People don't always know what the crying is about, but since 1998 - and the meteoric rise of the internet - Western civilization needs to know the answer for every problem - real or received - right now. Nothing is off-limits to scientists or savvy entrepreneurs, who've invented everything from battery operated marshmallow roasting sticks to diapers that analyze a baby's urine.

Baby cry analyzers are surely on their way to market, but we don't need this, and here's why: they sound complicated and stupid and almost entirety pointless, as well as expensive. I'm going to save science a whole lot of money here, and supply you with your own printable list of why your baby is probably crying. I call it:

Why Youse So Sad, Baybeez?

Step-by-Step Checklist to (Hopefully) Stop the Tears

*Note: If you're dealing with colic, just skip to step four. Also, Godspeed, good woman.

Step One: This is the most important step, and the one that will end most crying - PICK THE BABY UP.

Do not rock his carseat with your foot, do not say "shhhh...shhhh" while shaking his stroller, do not ignore baby while everyone else in the canned foods aisle plots your death, do not ignore the baby. Babies cry because they can't talk and if they could they'd be saying "Pick me up, you lazy bastard!" Picking up the baby will automatically alert you as to whether or not the baby feels too warm, or too cool, or if their tiny arm was stuck inside their onesie in a twisted configuration. It also enables you to look closely for teething issues or other discomforts. Attend to discomfort accordingly.

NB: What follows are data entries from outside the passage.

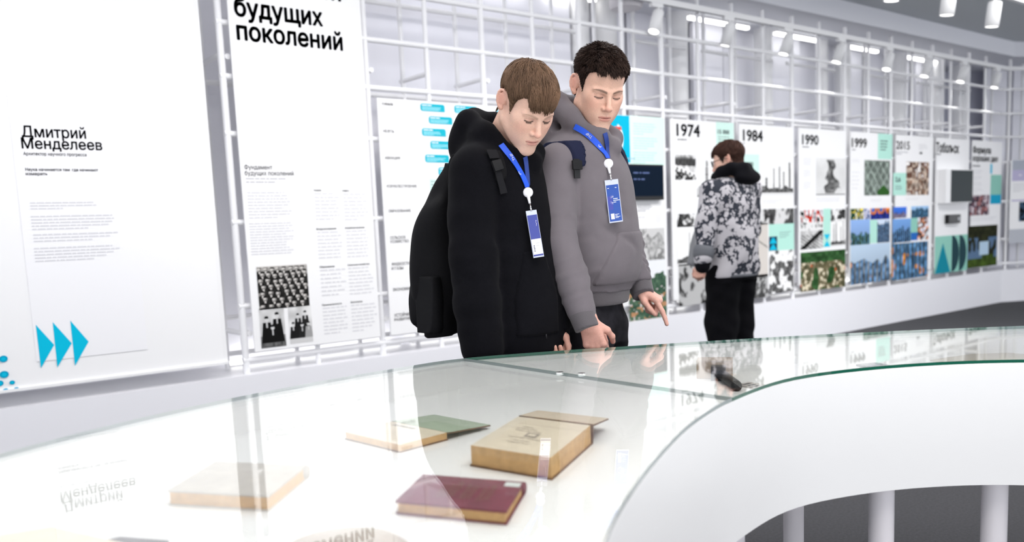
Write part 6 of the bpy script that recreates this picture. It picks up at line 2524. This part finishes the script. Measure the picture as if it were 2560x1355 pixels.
Fk.warp(lambda P: waves(P, [(24, 18, 16, 0.004), (-20, 26, 22, 0.0035)], 5))
pkb = cloth_obj('pack_body', Fk, BLKN, spk)
Fo = Field(*bounds([S.L(-0.2, -0.42, 0.82), S.L(0.2, -0.1, 1.12), S.L(-0.2, -0.1, 1.12), S.L(0.2, -0.42, 0.82)], 0.03), 0.0075)
Fo.put(loft(S.O, S.lf, [0.872, 0.89, 0.96, 1.02, 1.045], [0.095, 0.112, 0.120, 0.120, 0.112], [0.028, 0.040, 0.048, 0.052, 0.046], cf=[-0.285, -0.292, -0.298, -0.302, -0.298], ex=3.0), 0.02)
Fo.warp(lambda P: waves(P, [(30, 18, 26, 0.003), (-26, 32, 22, 0.003)], 6))
cloth_obj('outer_pocket', Fo, BLKN, spk)
Fo = Field(*bounds([S.L(-0.25, -0.36, 0.84), S.L(-0.05, -0.1, 1.1)], 0.06), 0.007)
Fo.put(loft(S.O, S.lf, [0.862, 0.88, 0.96, 1.03, 1.05], [0.020, 0.028, 0.034, 0.036, 0.034], [0.05, 0.06, 0.066, 0.064, 0.058], cl=[-0.135, -0.138, -0.142, -0.145, -0.145], cf=[-0.235] * 5, ex=2.6), 0.02)
cloth_obj('side_pocket', Fo, BLKN, spk)
STR = mat('black_strap_mesh', (0.0065, 0.0065, 0.0075), 0.9, bump=0.3, bscale=800, spec=0.1)
shell_strap(S, F, ((1.33, -0.162), (1.44, -0.155)), 0.021, 1.335, 1.15, 0.009, STR, spk, 1.428)
shell_strap(S, F, ((1.33, 0.162), (1.44, 0.155)), 0.021, 1.335, 1.15, 0.009, STR, spk, 1.428)
strap('webbing', [(1243, 428), (1250, 452), (1256, 472), (1259, 484)], sfn, 0.022, 0.003, mat('webbing_grey', (0.010, 0.010, 0.012), 0.8, spec=0.12), spk, off=0.007)
strap('buckle', [(1238, 402), (1242, 414), (1246, 426)], sfn, 0.032, 0.007, MATS['buckle_plastic'], spk, off=0.011, n=6)
strap('strap_patch', [(1228, 375), (1232, 386), (1236, 397)], sfn, 0.034, 0.002, MATS['webbing_grey'], spk, off=0.013, n=6)
lanyard('blue lanyard with an indigo and white badge on the black hoodie', [(1252, 362), (1268, 382), (1288, 408), (1304, 436), (1314, 458), (1318, 468)], [(1312, 392), (1315, 412), (1317, 436), (1318, 462)],
        (1320, 481), ((1315, 527), (1341, 524), (1361, 640), (1334, 645)), card_white, sfn, 2.6, loc=tuple(S.L(-0.02, 0.15, 1.20)), logo_px=[('TNF', 1288, 400, 126, 0.009), ('*', 1300, 432, 0, 0)])

# ================================================================== visitor reading the wall, seen from behind
def camo_mat():
    m = bpy.data.materials.new('splash_print_cloth')
    m.use_nodes = True
    nt = m.node_tree
    b = nt.nodes['Principled BSDF']
    b.inputs['Roughness'].default_value = 0.8
    b.inputs['Specular IOR Level'].default_value = 0.25
    tc = nt.nodes.new('ShaderNodeTexCoord')

    def noise(scale, detail, rough=0.5):
        n = nt.nodes.new('ShaderNodeTexNoise')
        n.inputs['Scale'].default_value = scale
        n.inputs['Detail'].default_value = detail
        n.inputs['Roughness'].default_value = rough
        nt.links.new(tc.outputs['Object'], n.inputs['Vector'])
        return n

    def step(src, lo, hi):
        r = nt.nodes.new('ShaderNodeMapRange')
        r.inputs['From Min'].default_value = lo
        r.inputs['From Max'].default_value = hi
        nt.links.new(src, r.inputs['Value'])
        return r.outputs['Result']
    big = step(noise(7.0, 4.0, 0.62).outputs['Fac'], 0.515, 0.528)
    v = nt.nodes.new('ShaderNodeTexVoronoi')
    v.inputs['Scale'].default_value = 24
    nt.links.new(tc.outputs['Object'], v.inputs['Vector'])
    dots = step(v.outputs['Distance'], 0.38, 0.34)
    fine = step(noise(34.0, 2.0, 0.6).outputs['Fac'], 0.575, 0.588)
    mx1 = nt.nodes.new('ShaderNodeMath')
    mx1.operation = 'MAXIMUM'
    nt.links.new(big, mx1.inputs[0])
    nt.links.new(dots, mx1.inputs[1])
    mx2 = nt.nodes.new('ShaderNodeMath')
    mx2.operation = 'MAXIMUM'
    nt.links.new(mx1.outputs[0], mx2.inputs[0])
    nt.links.new(fine, mx2.inputs[1])
    mix = nt.nodes.new('ShaderNodeMix')
    mix.data_type = 'RGBA'
    mix.inputs[6].default_value = (0.026, 0.030, 0.042, 1)
    mix.inputs[7].default_value = (0.44, 0.425, 0.45, 1)
    nt.links.new(mx2.outputs[0], mix.inputs[0])
    nt.links.new(mix.outputs[2], b.inputs['Base Color'])
    MATS['splash'] = m
    return m


CAMO = camo_mat()
R = Body(1826, 520, 5.85, 180 + 38)
rO = dict(skin=(0.66, 0.41, 0.32), brow=(0.06, 0.035, 0.025), hair=(0.036, 0.017, 0.013), hair_tip=(0.066, 0.030, 0.021), style='short', strands=6000, crown=(0, -0.05, 0.118),
          comb=(0.0, 0.15, -0.55), cap_top=0.003, width=0.0016, stubble=True, fringe_z=0.05, line=[-0.088, -0.082, -0.055, 0.030, 0.030, 0.020, -0.010, 0.010, 0.046, 0.060, 0.068, 0.070])
r_hf = frame_of(180 + 62, 12)
r_ho = at(1822, 402, 5.80)
r_neck = R.L(0, -0.01, 1.46)
rSl, rEl, rWl = at(1778, 478, 5.74), at(1764, 575, 5.72), at(1757, 655, 5.72)
rSr, rEr, rWr = R.L(-0.20, 0.0, 1.40), R.L(-0.235, 0.02, 1.13), R.L(-0.20, 0.20, 1.02)
parts, cols = [], []
V, Q, C = under_body(R, [(rSr, rEr, rWr), (rSl, rEl, rWl)], r_ho - UP * 0.07, (0.66, 0.41, 0.32), chest=(0.17, 0.11))
parts.append((V, Q)); cols.append(C)
V, Q, C = head_mesh(rO, r_hf, r_ho, r_neck, 0.0034)
parts.append((V, Q)); cols.append(C)
yv, zv = ortho(-UP + R.f * 0.25, -CAMF * 0.8 - CAMR * 0.5)
V, Q = hand_mesh(at(1752, 660, 5.72), np.cross(yv, zv), yv, zv, ((55, 70, 40),) * 4, ((0.55, 0.8, -0.2), (0.15, 0.95, -0.3), (-0.1, 0.95, -0.3)), 0.95)
parts.append((V, Q)); cols.append(skin_tone(V, (0.64, 0.36, 0.28), 11))
yv, zv = ortho(R.f, UP)
V, Q = hand_mesh(rWr + R.f * 0.03, -np.cross(yv, zv), yv, zv, ((40, 60, 30),) * 4, ((0.55, 0.8, -0.2), (0.15, 0.95, -0.3), (-0.1, 0.95, -0.3)), 0.95)
parts.append((V, Q)); cols.append(skin_tone(V, (0.64, 0.36, 0.28), 11))
vis = person_mesh(parts, cols, tuple(R.O))
tag(vis, 'person seen from behind in a black and grey splash-print jacket reading the panels', 'person')
put_hair(rO, r_hf, r_ho, vis)
lo, hi = bounds([rSr, rEr, rWr, rSl, rEl, rWl, R.L(0, -0.2, 1.6), R.L(0, 0.2, 0.80), R.L(0, -0.2, 0.80)], 0.13)
F = Field(lo, hi, 0.009)
F.put(loft(R.O, R.lf, [0.825, 0.845, 0.95, 1.10, 1.22, 1.32, 1.40, 1.45, 1.475], [0.186, 0.196, 0.200, 0.200, 0.198, 0.194, 0.180, 0.135, 0.085],
           [0.150, 0.160, 0.168, 0.162, 0.152, 0.142, 0.128, 0.10, 0.075], cf=[0.0, 0.0, 0.0, 0.0, 0.0, 0.0, 0.0, -0.01, -0.02]), 0.03)
for q in chain([R.L(0.05, -0.01, 1.42), rSl, rEl, rWl - (rWl - rEl) * 0.12], [0.07, 0.072, 0.068, 0.064]):
    F.put(q, 0.014)
for q in chain([R.L(-0.05, -0.01, 1.42), rSr, rEr, rWr], [0.07, 0.076, 0.072, 0.064]):
    F.put(q, 0.04)
F.warp(lambda P: waves(P, [(16, 10, 18, 0.004), (-20, 14, 24, 0.0035), (24, 8, -10, 0.003)], 9))
jk = cloth_obj('jacket', F, CAMO, vis)
rfn = field_fn(F)
HEMM = mat('jacket_trim_grey', (0.10, 0.105, 0.12), 0.7)
Fh = Field(lo, hi, 0.009)
Fh.put(loft(R.O, R.lf, [0.818, 0.824, 0.838, 0.842], [0.186, 0.192, 0.195, 0.193], [0.150, 0.156, 0.160, 0.158]), 0.01)
cloth_obj('hem_band', Fh, HEMM, jk)
# open front edge of the jacket hanging at his left
fpts = [at(1750, 566, 5.98), at(1741, 600, 6.02), at(1735, 640, 6.06), at(1729, 664, 6.08)]
V, Fc = ribbon_geo(smooth_line(np.array(fpts), 12), R.left, np.interp(np.linspace(0, 1, 12), [0, 0.6, 1], [0.05, 0.09, 0.075]), 0.008)
mesh_obj('front_flap', V, Fc, mat('jacket_lining_grey', (0.22, 0.225, 0.24), 0.7), jk, smooth=True)
# black hooded sweater below: hood and cuff
Fd = Field(*bounds([R.L(-0.2, -0.25, 1.38), R.L(0.2, 0.2, 1.65), R.L(-0.2, 0.2, 1.38), R.L(0.2, -0.25, 1.6)], 0.04), 0.008)
for sg in (-1, 1):
    for q in chain([R.L(0.0, 0.090, 1.455), R.L(0.062 * sg, 0.060, 1.485), R.L(0.090 * sg, 0.0, 1.515), R.L(0.080 * sg, -0.070, 1.535), R.L(0, -0.105, 1.535)], [0.030, 0.034, 0.036, 0.036, 0.034]):
        Fd.put(q, 0.03)
Fd.put(ell(R.L(-0.04, -0.115, 1.475), (0.125, 0.045, 0.050), np.stack([R.left, R.f, R.u])), 0.04)
Fd.put(rc(r_neck, r_ho, 0.055, 0.06), 0.01, 'sub')
sw = cloth_obj('hood', Fd, BLK, vis)
d = (rWl - rEl) / np.linalg.norm(rWl - rEl)
Fd = Field(*bounds([rWl - d * 0.1, rWl + d * 0.08], 0.09), 0.007)
Fd.put(rc(rWl - d * 0.05, rWl + d * 0.025, 0.064, 0.050), 0.01)
cloth_obj('cuff', Fd, BLK, sw)
Fd = Field(*bounds([rWl - d * 0.1, rWl + d * 0.08], 0.1), 0.007)
Fd.put(rc(rWl - d * 0.070, rWl - d * 0.058, 0.070, 0.070), 0.01)
cloth_obj('sleeve_band', Fd, HEMM, jk)
trousers(R, vis, MATS['black_cotton'], top=0.93, hips=(0.178, 0.138), rad=(0.120, 0.105, 0.088), feet=0.095)
shoes(R, vis, feet=0.095)
# spectacles
gl = thing('spectacles', tuple(r_ho + np.array([0, 0.1, 0.01]) @ r_hf), 'thin dark-rimmed spectacles on the visitor seen from behind', 'spectacles')
GLM = mat('dark_wire', (0.015, 0.015, 0.016), 0.35)
for s in (-1, 1):
    ringp = [r_ho + np.array([s * 0.033 + 0.025 * math.cos(t), 0.106 + 0.004 * math.cos(t) * -s, 0.004 + 0.021 * math.sin(t)]) @ r_hf for t in np.linspace(0, 2 * PI, 21)]
    V, Fc = path_tube_geo(ringp, 0.0024, 6)
    mesh_obj('rim', V, Fc, GLM, gl, smooth=True)
    V, Fc = path_tube_geo([r_ho + np.array(p) @ r_hf for p in ((s * 0.058, 0.104, 0.012), (s * 0.074, 0.090, 0.014), (s * 0.082, 0.01, 0.014), (s * 0.082, -0.012, 0.008))], 0.0022, 6)
    mesh_obj('temple_arm', V, Fc, GLM, gl, smooth=True)
V, Fc = path_tube_geo([r_ho + np.array(p) @ r_hf for p in ((-0.009, 0.108, 0.008), (0.0, 0.111, 0.010), (0.009, 0.108, 0.008))], 0.002, 6)
mesh_obj('bridge', V, Fc, GLM, gl, smooth=True)
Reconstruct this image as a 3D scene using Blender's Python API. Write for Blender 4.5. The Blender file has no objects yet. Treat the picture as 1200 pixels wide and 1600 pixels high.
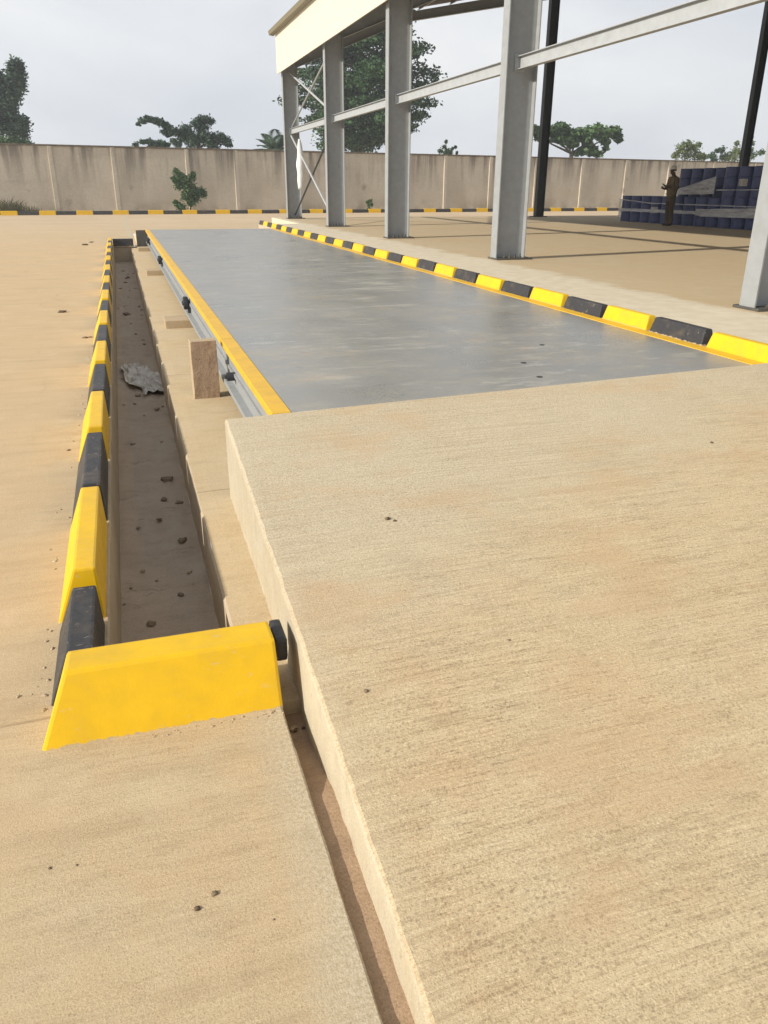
import bpy, bmesh, math, random
from math import radians, sin, cos, pi, atan2, sqrt
from mathutils import Vector, Matrix, noise

random.seed(7)
S = bpy.context.scene
COL = S.collection

# ------------------------------------------------------------------ camera
F_PX, PITCH, YAW, ROLL, EYE = 1222.4, radians(22.627), radians(17.768), radians(0.3), 1.57
fw = Vector((sin(YAW)*cos(PITCH), cos(YAW)*cos(PITCH), -sin(PITCH)))
rt0 = Vector((cos(YAW), -sin(YAW), 0)); up0 = rt0.cross(fw)
rt = rt0*cos(ROLL) + up0*sin(ROLL); up = -rt0*sin(ROLL) + up0*cos(ROLL)
cd = bpy.data.cameras.new("camera"); cam = bpy.data.objects.new("camera", cd); COL.objects.link(cam)
M = Matrix((rt, up, -fw)).transposed().to_4x4(); M.translation = (0, 0, EYE)
cam.matrix_world = M
cd.sensor_fit = 'VERTICAL'; cd.sensor_height = 24; cd.lens = F_PX/1600*24
cd.clip_start = 0.05; cd.clip_end = 3000
S.camera = cam
S.view_settings.view_transform = 'Standard'; S.view_settings.look = 'None'
S.view_settings.exposure = 0.30; S.view_settings.gamma = 1

# ------------------------------------------------------------------ light
SUN = Vector((-0.975, -0.225, 0)).normalized(); EL = radians(27.5)
SUNV = Vector((SUN.x*cos(EL), SUN.y*cos(EL), sin(EL)))
ld = bpy.data.lights.new("sun", 'SUN'); ld.energy = 4.4; ld.angle = radians(1.0); ld.color = (1, .93, .80)
lo = bpy.data.objects.new("sun", ld); COL.objects.link(lo)
lo.rotation_euler = SUNV.to_track_quat('Z', 'Y').to_euler()
W = bpy.data.worlds.new("World"); S.world = W; W.use_nodes = True
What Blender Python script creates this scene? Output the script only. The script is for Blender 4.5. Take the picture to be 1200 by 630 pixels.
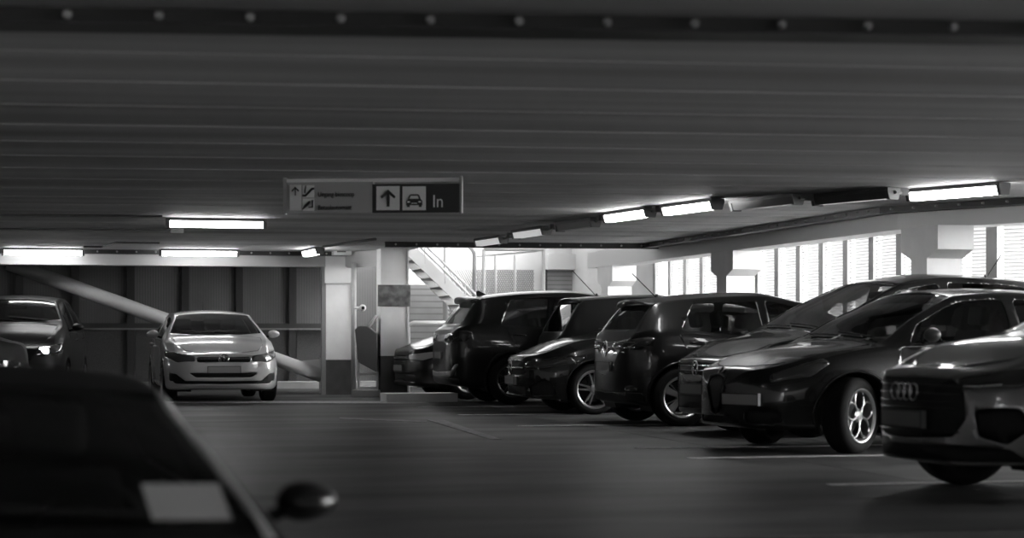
import bpy, bmesh, math, random
from mathutils import Vector, Matrix
from mathutils.bvhtree import BVHTree

# ------------------------------------------------------------------ camera, world, exposure
random.seed(7)
S = bpy.context.scene
for _o in list(bpy.data.objects):
    bpy.data.objects.remove(_o)
F, YH, CAMZ, YAW = 2333.0, 394.0, 1.0, math.radians(13.25)
CEIL = 2.45
FW = Vector((math.sin(YAW), math.cos(YAW), 0)); RT = Vector((math.cos(YAW), -math.sin(YAW), 0))
cd = bpy.data.cameras.new('camera'); cam = bpy.data.objects.new('camera', cd)
S.collection.objects.link(cam)
cam.location = (0, 0, CAMZ); cam.rotation_euler = (math.pi/2, 0, -YAW)
cd.sensor_width = 36; cd.lens = 36*F/1200; cd.shift_y = (YH-315)/1200.0
cd.clip_start = .05; cd.clip_end = 400
cd.dof.use_dof = True; cd.dof.focus_distance = 25.0; cd.dof.aperture_fstop = 1.8
S.camera = cam
W = bpy.data.worlds.new('overcast_sky'); S.world = W; W.use_nodes = True
# overcast sky: even pale cloud with a broad bright part low in the south east
_n = W.node_tree.nodes; _l = W.node_tree.links; bg = _n['Background']; bg.inputs[0].default_value = (1, 1, 1, 1)
_tc = _n.new('ShaderNodeTexCoord'); _dp = _n.new('ShaderNodeVectorMath'); _dp.operation = 'DOT_PRODUCT'
_dp.inputs[1].default_value = Vector((.84, -.50, .17)).normalized()
_mr = _n.new('ShaderNodeMapRange'); _mr.interpolation_type = 'SMOOTHSTEP'
SKY, GLOW = 0.98, 48.0
for _i, _v in ((1, .35), (2, 1.0), (3, SKY), (4, GLOW)): _mr.inputs[_i].default_value = _v
_l.new(_tc.outputs['Generated'], _dp.inputs[0]); _l.new(_dp.outputs['Value'], _mr.inputs[0]); _l.new(_mr.outputs[0], bg.inputs[1])
S.view_settings.view_transform = 'Standard'; S.view_settings.look = 'None'
S.view_settings.gamma = 1; S.view_settings.exposure = 0.0; S.view_settings.use_curve_mapping = False
S.cycles.use_denoising = True; S.cycles.max_bounces = 8; S.cycles.caustics_reflective = False; S.cycles.caustics_refractive = False
S.cycles.sample_clamp_indirect = 4
LAMP = 24.0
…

Step One solved almost all of my son's tears. It still does, although at a decade in and 75 pounds in, it's getting a bit harder to do a hip-carry.

Step Two:  Baby still crying? We've got this! Take a deep breath and check diaper for uncomfortable levels of stuff often found in diapers. Rectify.

Step Three: Still crying? It's okay; it happens. Try offering baby food of some sort. A boob, a bottle, a Philly Cheese Steak if that's what they're into. Whatever. Give nourishment. Continue rocking movement while administering food and love.

Step Four: Secure baby in approved car seat and get in the fucking car. Drive around for a bit. If after a hundred miles the baby is still crying, re-route GPS to a.) your Mom's house; b.) the doctor; c.) Tijuana, where they have really good tequila.

So there you have it. Call me a Luddite if you will, but I think that science sometimes makes life more complicated with its crazy inventions and "progress." (Except for blenders; if you think I'm smashing my ice for a frozen blueberry vodka lemonade manually, you're sniffing glue.) If scientists insist on putting time and resources into machinery which will help to explain the great mysteries of parenting, I would ask them to consider creating a machine which would actually serve some purpose. How about a special pair of glasses that can decipher why my teenager rolls her eyes?